Opinion 90-159

October 23, 1990


Digest:         A judge may not permit a not-for-profit corporation to name a research institute after the judge.


Rules:          22 NYCRR §100.5(b)(2)




         A judge states that a tax exempt, not-for-profit corporation, whose sole concern appears to be health care, wishes to establish an institute for research of substance abuse. The corporation’s president intends to recommend to the board of directors that the institute be named after the inquiring judge. The president states that this action is to honor the judge as a pioneer in drug education in the area and as one who has been recognized by various alcohol and substance abuse groups for this work.

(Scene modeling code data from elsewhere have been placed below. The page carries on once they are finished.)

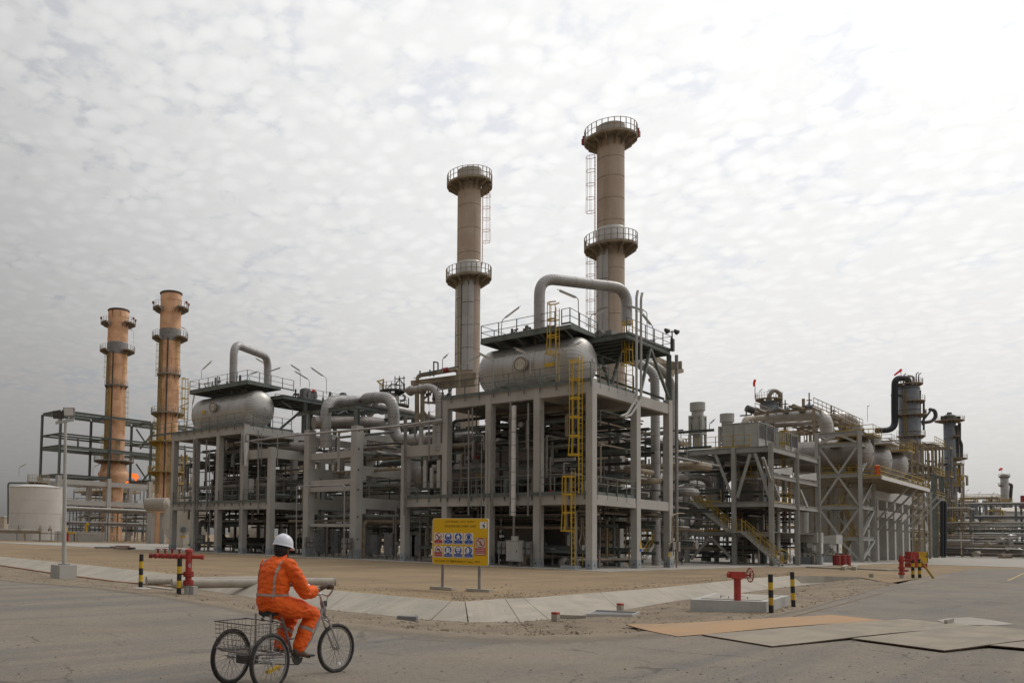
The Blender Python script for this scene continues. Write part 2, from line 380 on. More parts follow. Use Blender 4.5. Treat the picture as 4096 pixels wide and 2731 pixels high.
def rows_mesh(name, m, rows, sub=1, jit=0.0, **kw):
    b = MB(); n = len(rows[0]); R2 = []
    for r in rows:
        q = []
        for i in range(n - 1):
            for k in range(sub):
                p = Vector(r[i]).lerp(Vector(r[i + 1]), k / sub)
                q.append(p)
        q.append(Vector(r[-1])); R2.append(q)
    for ri, q in enumerate(R2):
        for p in q: b.v.append(p + V(0, 0, RND.uniform(-jit, jit) if 0 < ri < len(R2) - 1 else 0))
    w = len(R2[0])
    for i in range(len(R2) - 1):
        for j in range(w - 1): b.f.append((i * w + j, i * w + j + 1, (i + 1) * w + j + 1, (i + 1) * w + j))
    return b.build(name, m, None, smooth=True, angle=80, **kw)
cw = MB(); q0, q1, q2 = UP[-1], G(3300, 2304, .05), G(3446, 2309, .0)
for a, c in ((q0, q1), (q1, q2)):
    o_ = V(a.x, a.y, 0).normalized() * .18
    cw.hexa([V(a.x, a.y, -.42), V(c.x, c.y, -.42), V(c.x, c.y, -.42) + o_, V(a.x, a.y, -.42) + o_, a + V(0, 0, .02), c + V(0, 0, .02), c + o_ + V(0, 0, .02), a + o_ + V(0, 0, .02)])
f0, f1, f2 = LO[-1], G(3330, 2325, -.2), G(3446, 2312, -.03)
cw.quad(V(f0.x, f0.y, -.3), V(f1.x, f1.y, -.3), V(q1.x, q1.y, -.3), V(q0.x, q0.y, -.3)); cw.quad(V(f1.x, f1.y, -.3), V(f2.x, f2.y, -.2), V(q2.x, q2.y, -.2), V(q1.x, q1.y, -.3))
cw.build('culvert_wall', 'slab', None, smooth=False, kind='structure')
# plant side sand: from the apron's top edge out to the horizon
BU = [u + V(0, 0, -.012) for u in UP] + [G(3300, 2304, .05), G(3446, 2309, .0), G(3560, 2330), G(3698, 2309, -.002), G(3907, 2272, -.002), G(4150, 2275, -.002), G(4500, 2280, -.002), G(4900, 2284, -.002)]
def out(p, s, z): return V(p.x * s, p.y * s, z)
rows_mesh('ground', 'sand', [BU, [out(p, 1.012, p.z) for p in BU], [out(p, 1.1, .07 if i < 15 else .0) for i, p in enumerate(BU)], [out(p, 1.28, .0) for p in BU], [out(p, 2.2, 0) for p in BU], [out(p, 6, 0) for p in BU],
                            [p.normalized().xy.to_3d() * 900 for p in BU], [p.normalized().xy.to_3d() * 6000 for p in BU]], kind='structure')
LV = [l + V(0, 0, -.006) for l in LO] + [G(3330, 2325, -.15), G(3446, 2312, -.005), G(3560, 2331)]
RV = RD[:16] + [RD[16].lerp(RD[15], .55), RD[16], RD[16].lerp(RD[17], .4)]
vr_rows = []
for k in range(7):
    t = k / 6; row = []
    for l, r in zip(LV, RV):
        p = l.lerp(r, t); z0 = l.z * (1 - t) ** 1.6 + (.012 if 0 < k < 6 else -.004) * 1.0
        row.append(V(p.x, p.y, z0 if k else l.z))
    vr_rows.append(row)
rows_mesh('verge', 'verge', vr_rows, 6, .022, kind='structure')
rb = MB()
edge = [RD[0]]
for a, b_ in zip(RD, RD[1:]):
    for k in range(1, 7):
        p = a.lerp(b_, k / 6); edge.append(p + V(RND.uniform(-.05, .05), RND.uniform(-.05, .05), 0))
poly = [p + V(0, 0, .006) for p in edge] + [V(*G(4400, 2278).xy, .006), V(120, -60, .006), V(40, -120, .006), V(-150, -120, .006), V(-150, 60, .006)]
rb.v = poly; rb.f = [tuple(range(len(poly)))][::1]
rb.build('road', 'asphalt', None, smooth=False, kind='structure')
def sheet(name, m, pts, z, **kw):
    b = MB(); b.v = [V(p[0], p[1], z) for p in pts]; b.f = [tuple(range(len(pts)))]
    return b.build(name, m, None, smooth=False, **kw)
sheet('road_branch', 'asphalt_new', [G(3330, 2520), G(3120, 2505), G(3330, 2440), G(3560, 2362), G(3740, 2318), G(3915, 2274), G(4330, 2276), G(4500, 2450), G(4300, 2560), G(3720, 2545)], .011, kind='structure')
sheet('road_patch', 'asphalt_new', [G(3890, 2405), G(4040, 2320), G(4096, 2290), G(4420, 2300), G(4420, 2420), G(4096, 2414)], .016, kind='structure')
b = MB()
for a, c in zip([G(4030, 2323), G(4096, 2292)], [G(4096, 2292), G(4200, 2284)]): b.bar(a + V(0, 0, .02), c + V(0, 0, .02), .12, .004)
b.build('road_line', 'yellow_dull', None, kind='structure')
b = MB()
# dust drifted from the verge over the road's edge
dm = bpy.data.materials.new('drifted_dust'); dm.use_nodes = True; dt_ = dm.node_tree; bs_ = dt_.nodes['Principled BSDF']; bs_.inputs['Base Color'].default_value = (.29, .235, .17, 1); bs_.inputs['Roughness'].default_value = 1
at_ = nd(dt_, 'ShaderNodeAttribute'); at_.attribute_name = 'fade'; gp_ = nd(dt_, 'ShaderNodeNewGeometry')
al_ = sstep(dt_, mth(dt_, 'ADD', mth(dt_, 'MULTIPLY', noise(dt_, gp_.outputs[0], 2.2, 7, .7, .4), .9), at_.outputs['Fac']), .72, 1.4); dt_.links.new(mth(dt_, 'MULTIPLY', al_, .8), bs_.inputs['Alpha'])
db = MB(); fv = []
for i, p in enumerate(edge):
    t_ = V(-p.x, -p.y, 0).normalized(); w_ = 2.4 if i < 96 else 1.2
    for k in range(5): db.v.append(V(p.x, p.y, .0095) + t_ * (w_ * k / 4 - .12)); fv.append(1 - k / 4)
for i in range(len(edge) - 1):
    for k in range(4): db.f.append((i * 5 + k, i * 5 + k + 1, (i + 1) * 5 + k + 1, (i + 1) * 5 + k))
do_ = db.build('drifted_dust', dm, None, smooth=False, kind='structure'); fa = do_.data.attributes.new('fade', 'FLOAT', 'POINT'); fa.data.foreach_set('value', fv)
pl = [G(*p) + V(0, 0, .0145) for p in ((3115, 2478), (3330, 2425), (3560, 2362), (3740, 2318))]
for a, c in zip(pl, pl[1:]): b.bar(a, c, .1, .005)
b.build('road_edge_line', 'verge', None, kind='structure')
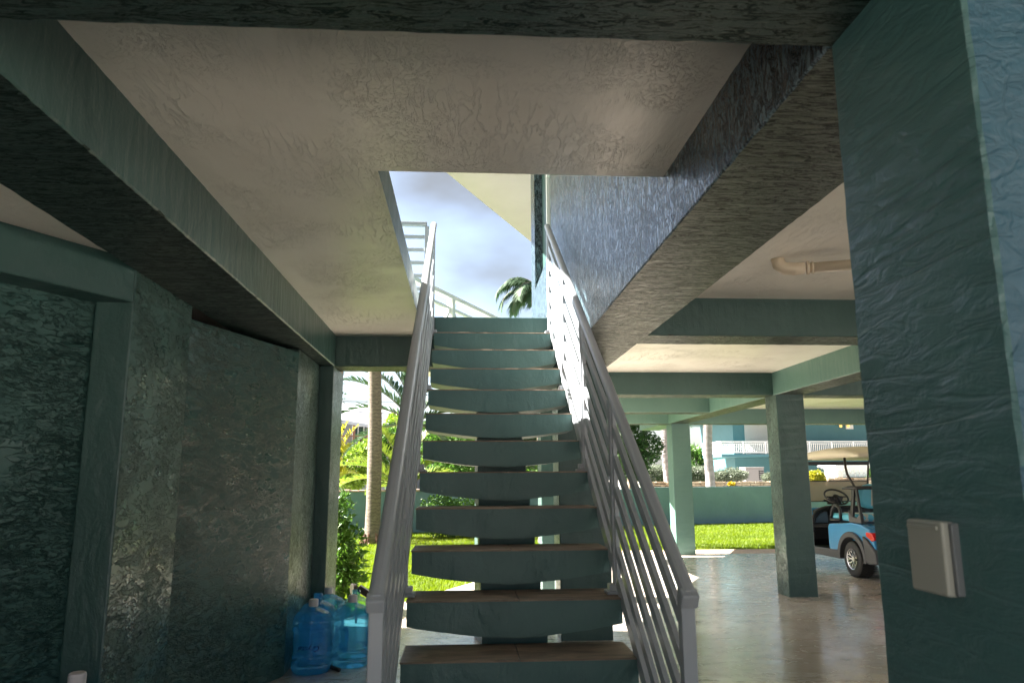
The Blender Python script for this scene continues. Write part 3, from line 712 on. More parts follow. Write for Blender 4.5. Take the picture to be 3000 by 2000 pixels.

         While there is no specific proscription to having an institute named after a judge, section 100.5(b)(2) of the Rules of the Chief Administrator confirm an implicit interdiction. Section 100.5(b)(2) provides:


No, judge shall solicit funds for any educational, religious, charitable, fraternal or civic organization, purpose, but may be listed as an officer, director or trustee of such an organization, provided, however, that no such listing shall be used in connection with any solicitation of funds. No judge shall be a speaker or the guest of honor to an organization’s fundraising events, but he or she may attend such events. Nothing in this Part shall be deemed to prohibit a judge from being a speaker or guest of honor at a bar association or law school function.


         Although the president of the corporation has promised not to use the judge’s title in the corporation’s solicitation, it would be impossible to raise funds for the organization without using the judge’s name, if the judge’s name is part of the institution’s name. Accordingly, the judge should not consent to having the institute named after the judge, as this would be a violation of the prohibition against fundraising.